Taught a pistol class on Saturday

FBMG held a basic defensive pistol class out at Global One last Saturday.  The main instructor was a 20+ year SF vet, who’d been through a lot of really high-level firearms training.  I was the assistant instructor.  For me personally, it was a good opportunity to see what kind of methods somebody with a lot of experience used. 

 

We started out working on the fundamentals during the morning.  Grip, stance, sight alignment, trigger-pull, etc.  Then we moved into lots and lots of presentations from the holster.  Then we went into a presentation with single shots. 

 

At one point, we were a couple of hours in, and somebody asked if we were going to use all of the 300 rounds that they had been asked to bring.  Oh yeah, but fundamentals come first.  Advanced stuff is just doing the fundamentals faster and at weird angles. 

 

We worked on magazine changes, both with retention, and speed reloads. 

 

We did dummy drills, where a partner loads your magazines with a few random dummy rounds, that way he could then watch to see if you were flinching or had other bad habits hidden by recoil.

 

Next was flash sight pictures, then we moved into controlled pairs.  There was some discussion about “double taps” vs. controlled pairs.  Double tap equals one sight picture, bang, bang, and on anything past conversational distance, I’m not laying any bets on where the 2nd bang landed.  A controlled pair is flash sight picture, bang, flash sight picture, bang.  Almost as fast, a whole lot more accurate.

 

Once everybody had the hang of that, we went into engaging multiple targets.  Then shooting on the move, both forward, back, laterally, and diagonal, all while using the same basic fundamental presentation.  By this point, the round count was really going up quick. 

 

Finally we shot from various positions of cover, standing lean, kneeling, squatting, etc.

 

We closed the day by going back to fundamental dummy drills. 

 

Overall, everyone in the class did a great job.  They were great students.  Some struggled, but they were real troopers, hung in there, and by the end of the class I could see serious improvement in every single shooter.  I was impressed with the students we had, and would look forward to having any of them in a class again. 

 

The only downside of class was when Uncle Barbie took my truck down to the Maverick to pick up lunch and then crashed into a police car on the way back.    Nobody was hurt though, and it wasn’t Uncle Barbie’s fault, which made my insurance company really happy. 
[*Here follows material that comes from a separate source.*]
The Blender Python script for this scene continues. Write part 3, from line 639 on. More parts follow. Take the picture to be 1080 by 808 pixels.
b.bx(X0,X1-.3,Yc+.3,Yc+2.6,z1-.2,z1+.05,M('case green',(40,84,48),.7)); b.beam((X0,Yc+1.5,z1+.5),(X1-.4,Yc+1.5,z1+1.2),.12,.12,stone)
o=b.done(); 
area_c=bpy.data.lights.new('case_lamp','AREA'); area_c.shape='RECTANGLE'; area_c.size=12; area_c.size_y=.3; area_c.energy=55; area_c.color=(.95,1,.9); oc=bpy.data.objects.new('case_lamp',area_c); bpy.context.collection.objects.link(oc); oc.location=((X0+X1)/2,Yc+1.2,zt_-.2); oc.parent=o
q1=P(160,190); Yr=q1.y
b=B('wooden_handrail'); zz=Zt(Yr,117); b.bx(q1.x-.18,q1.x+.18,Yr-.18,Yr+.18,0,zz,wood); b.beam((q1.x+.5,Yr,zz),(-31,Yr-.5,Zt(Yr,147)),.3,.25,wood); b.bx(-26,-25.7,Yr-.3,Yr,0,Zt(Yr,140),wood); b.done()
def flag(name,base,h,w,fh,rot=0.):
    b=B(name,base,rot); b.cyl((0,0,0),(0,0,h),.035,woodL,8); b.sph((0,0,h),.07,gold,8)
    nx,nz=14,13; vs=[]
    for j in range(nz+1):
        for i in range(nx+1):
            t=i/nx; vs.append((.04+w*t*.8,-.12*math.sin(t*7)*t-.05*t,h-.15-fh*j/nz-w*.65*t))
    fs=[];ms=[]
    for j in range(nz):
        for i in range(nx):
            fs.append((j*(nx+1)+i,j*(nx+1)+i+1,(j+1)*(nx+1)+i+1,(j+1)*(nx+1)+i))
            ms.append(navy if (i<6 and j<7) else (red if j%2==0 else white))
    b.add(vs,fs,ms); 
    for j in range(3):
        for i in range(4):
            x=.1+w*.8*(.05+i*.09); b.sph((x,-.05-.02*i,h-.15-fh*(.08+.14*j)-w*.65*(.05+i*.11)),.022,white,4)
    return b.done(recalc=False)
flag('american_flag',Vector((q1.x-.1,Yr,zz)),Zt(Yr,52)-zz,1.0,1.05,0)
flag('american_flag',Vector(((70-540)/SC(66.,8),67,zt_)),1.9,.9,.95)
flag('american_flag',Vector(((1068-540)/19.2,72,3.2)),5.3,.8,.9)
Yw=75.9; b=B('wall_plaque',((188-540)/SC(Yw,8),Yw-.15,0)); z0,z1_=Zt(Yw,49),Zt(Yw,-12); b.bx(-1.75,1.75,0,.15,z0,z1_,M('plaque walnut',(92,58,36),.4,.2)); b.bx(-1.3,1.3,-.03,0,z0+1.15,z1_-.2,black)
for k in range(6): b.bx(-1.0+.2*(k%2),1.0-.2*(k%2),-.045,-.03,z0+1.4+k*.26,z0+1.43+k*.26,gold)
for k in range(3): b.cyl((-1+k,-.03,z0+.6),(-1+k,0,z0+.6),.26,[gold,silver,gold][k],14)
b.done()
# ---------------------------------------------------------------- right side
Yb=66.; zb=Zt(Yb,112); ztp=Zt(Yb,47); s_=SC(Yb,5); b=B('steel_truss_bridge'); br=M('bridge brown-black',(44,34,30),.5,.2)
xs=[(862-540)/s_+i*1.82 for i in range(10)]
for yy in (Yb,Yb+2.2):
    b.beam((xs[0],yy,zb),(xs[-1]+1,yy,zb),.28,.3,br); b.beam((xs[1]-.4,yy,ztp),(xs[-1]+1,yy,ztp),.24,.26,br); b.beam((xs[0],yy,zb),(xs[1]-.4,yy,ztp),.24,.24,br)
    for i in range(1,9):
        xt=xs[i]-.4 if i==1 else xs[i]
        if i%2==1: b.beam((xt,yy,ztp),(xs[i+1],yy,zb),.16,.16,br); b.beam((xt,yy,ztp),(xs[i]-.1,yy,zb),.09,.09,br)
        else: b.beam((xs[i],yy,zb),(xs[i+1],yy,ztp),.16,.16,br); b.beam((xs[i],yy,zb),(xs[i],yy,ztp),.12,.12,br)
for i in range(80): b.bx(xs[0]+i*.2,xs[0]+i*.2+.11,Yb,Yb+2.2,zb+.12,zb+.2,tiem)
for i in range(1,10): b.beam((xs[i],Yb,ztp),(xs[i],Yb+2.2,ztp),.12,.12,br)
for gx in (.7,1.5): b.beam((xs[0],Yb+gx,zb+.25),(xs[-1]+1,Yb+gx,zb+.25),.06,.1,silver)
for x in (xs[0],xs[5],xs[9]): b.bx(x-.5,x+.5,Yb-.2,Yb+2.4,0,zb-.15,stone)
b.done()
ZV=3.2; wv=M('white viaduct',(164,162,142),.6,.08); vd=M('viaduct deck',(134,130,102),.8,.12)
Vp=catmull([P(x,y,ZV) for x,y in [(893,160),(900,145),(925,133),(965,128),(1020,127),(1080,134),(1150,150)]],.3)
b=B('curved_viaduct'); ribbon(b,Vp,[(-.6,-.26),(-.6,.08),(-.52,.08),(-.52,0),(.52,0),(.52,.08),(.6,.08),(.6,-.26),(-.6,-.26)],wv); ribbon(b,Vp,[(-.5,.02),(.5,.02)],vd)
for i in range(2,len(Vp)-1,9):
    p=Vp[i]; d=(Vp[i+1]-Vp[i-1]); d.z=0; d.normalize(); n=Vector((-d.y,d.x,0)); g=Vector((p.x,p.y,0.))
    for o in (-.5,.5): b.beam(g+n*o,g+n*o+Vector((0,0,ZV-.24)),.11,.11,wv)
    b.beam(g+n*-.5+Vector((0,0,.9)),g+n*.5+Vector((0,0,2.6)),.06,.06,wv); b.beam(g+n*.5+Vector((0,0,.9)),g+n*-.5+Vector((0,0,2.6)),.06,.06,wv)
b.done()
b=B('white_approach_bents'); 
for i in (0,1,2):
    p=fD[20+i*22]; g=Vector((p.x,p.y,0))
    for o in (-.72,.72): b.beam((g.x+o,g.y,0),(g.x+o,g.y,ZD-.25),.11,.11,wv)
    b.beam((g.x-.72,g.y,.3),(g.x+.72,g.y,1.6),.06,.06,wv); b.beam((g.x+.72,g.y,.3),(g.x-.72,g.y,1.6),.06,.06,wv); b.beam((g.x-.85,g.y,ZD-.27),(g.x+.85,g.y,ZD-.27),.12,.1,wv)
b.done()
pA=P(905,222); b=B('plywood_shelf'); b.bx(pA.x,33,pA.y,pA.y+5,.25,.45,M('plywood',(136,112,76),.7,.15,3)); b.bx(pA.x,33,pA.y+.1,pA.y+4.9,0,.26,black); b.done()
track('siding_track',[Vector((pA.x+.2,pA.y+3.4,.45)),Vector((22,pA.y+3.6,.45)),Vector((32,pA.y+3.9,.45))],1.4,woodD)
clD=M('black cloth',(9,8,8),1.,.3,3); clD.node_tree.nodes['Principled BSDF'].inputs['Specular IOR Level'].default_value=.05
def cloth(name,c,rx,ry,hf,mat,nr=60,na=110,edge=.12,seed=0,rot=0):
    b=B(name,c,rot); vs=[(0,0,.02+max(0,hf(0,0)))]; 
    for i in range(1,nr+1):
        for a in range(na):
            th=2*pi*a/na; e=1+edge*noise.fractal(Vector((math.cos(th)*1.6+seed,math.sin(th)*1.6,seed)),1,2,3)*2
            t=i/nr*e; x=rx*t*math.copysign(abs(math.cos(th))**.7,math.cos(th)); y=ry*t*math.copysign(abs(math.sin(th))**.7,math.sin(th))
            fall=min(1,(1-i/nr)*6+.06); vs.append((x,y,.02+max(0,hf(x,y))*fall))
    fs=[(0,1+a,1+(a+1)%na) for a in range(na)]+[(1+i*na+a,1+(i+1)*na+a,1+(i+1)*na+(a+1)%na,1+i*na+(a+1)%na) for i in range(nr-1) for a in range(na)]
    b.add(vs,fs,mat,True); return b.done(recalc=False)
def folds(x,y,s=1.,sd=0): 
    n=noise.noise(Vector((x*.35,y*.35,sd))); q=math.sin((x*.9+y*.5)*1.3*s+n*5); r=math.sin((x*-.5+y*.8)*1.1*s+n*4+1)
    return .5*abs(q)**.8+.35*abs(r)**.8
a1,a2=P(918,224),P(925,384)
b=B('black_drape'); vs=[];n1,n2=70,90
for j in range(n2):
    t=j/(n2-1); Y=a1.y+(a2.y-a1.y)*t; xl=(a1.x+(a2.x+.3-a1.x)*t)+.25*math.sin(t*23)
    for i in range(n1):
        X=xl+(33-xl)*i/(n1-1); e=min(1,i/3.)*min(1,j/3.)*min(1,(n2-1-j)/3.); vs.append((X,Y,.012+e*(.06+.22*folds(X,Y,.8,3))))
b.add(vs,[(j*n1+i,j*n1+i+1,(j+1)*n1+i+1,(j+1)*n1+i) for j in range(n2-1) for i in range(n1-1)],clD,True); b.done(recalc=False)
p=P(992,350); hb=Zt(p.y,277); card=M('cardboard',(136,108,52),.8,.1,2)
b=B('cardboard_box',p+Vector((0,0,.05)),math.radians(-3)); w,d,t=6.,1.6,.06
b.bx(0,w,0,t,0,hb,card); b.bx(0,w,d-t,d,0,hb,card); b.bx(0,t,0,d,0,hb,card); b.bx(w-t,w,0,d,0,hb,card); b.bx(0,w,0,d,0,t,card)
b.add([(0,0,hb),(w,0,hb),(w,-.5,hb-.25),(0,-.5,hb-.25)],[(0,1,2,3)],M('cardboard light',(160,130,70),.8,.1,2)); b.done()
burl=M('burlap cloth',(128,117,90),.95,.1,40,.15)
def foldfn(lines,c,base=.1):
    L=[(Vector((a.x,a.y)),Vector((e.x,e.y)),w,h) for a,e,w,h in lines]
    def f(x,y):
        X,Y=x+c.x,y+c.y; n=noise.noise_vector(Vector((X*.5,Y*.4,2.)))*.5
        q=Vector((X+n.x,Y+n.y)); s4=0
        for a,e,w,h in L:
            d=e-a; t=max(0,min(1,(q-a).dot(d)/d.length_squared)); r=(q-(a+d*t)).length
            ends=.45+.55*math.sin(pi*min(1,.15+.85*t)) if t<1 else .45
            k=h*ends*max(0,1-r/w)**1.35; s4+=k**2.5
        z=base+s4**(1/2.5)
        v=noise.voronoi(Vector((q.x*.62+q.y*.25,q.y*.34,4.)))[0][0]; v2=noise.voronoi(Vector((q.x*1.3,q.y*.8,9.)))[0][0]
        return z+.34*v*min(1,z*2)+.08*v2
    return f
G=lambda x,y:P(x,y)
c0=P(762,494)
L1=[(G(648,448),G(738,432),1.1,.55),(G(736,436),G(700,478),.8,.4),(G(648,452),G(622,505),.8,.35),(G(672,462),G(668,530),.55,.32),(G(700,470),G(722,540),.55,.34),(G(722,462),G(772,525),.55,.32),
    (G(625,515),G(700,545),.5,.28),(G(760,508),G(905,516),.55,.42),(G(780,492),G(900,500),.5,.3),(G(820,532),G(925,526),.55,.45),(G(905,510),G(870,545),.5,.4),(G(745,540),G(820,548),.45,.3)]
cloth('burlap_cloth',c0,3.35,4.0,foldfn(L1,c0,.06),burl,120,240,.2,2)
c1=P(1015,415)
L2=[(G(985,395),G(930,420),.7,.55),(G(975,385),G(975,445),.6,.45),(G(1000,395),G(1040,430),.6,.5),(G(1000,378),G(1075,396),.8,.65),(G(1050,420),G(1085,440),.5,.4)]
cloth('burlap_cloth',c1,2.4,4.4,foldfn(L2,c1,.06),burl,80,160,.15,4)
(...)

Mandatory Training for CCW
Curse you Order Of The Stick

4 thoughts on “Taught a pistol class on Saturday”

  1. Did you include malfunction clearances? I took a similar class over the weekend, and that’s the only thing from our syllabus I don’t see on your list.

  2. We did some basic malfunction clearance drills, but didn’t get into a lot of it. There’s so many things to teach, and so little time.

  3. Malfunction clearance drills are just pull out the magazine really hard, then rack the slide 3 or 4 times, right? Having a dummy bullet in the chamber was kind of like that, cause you had to rack it in order to get to shoot again.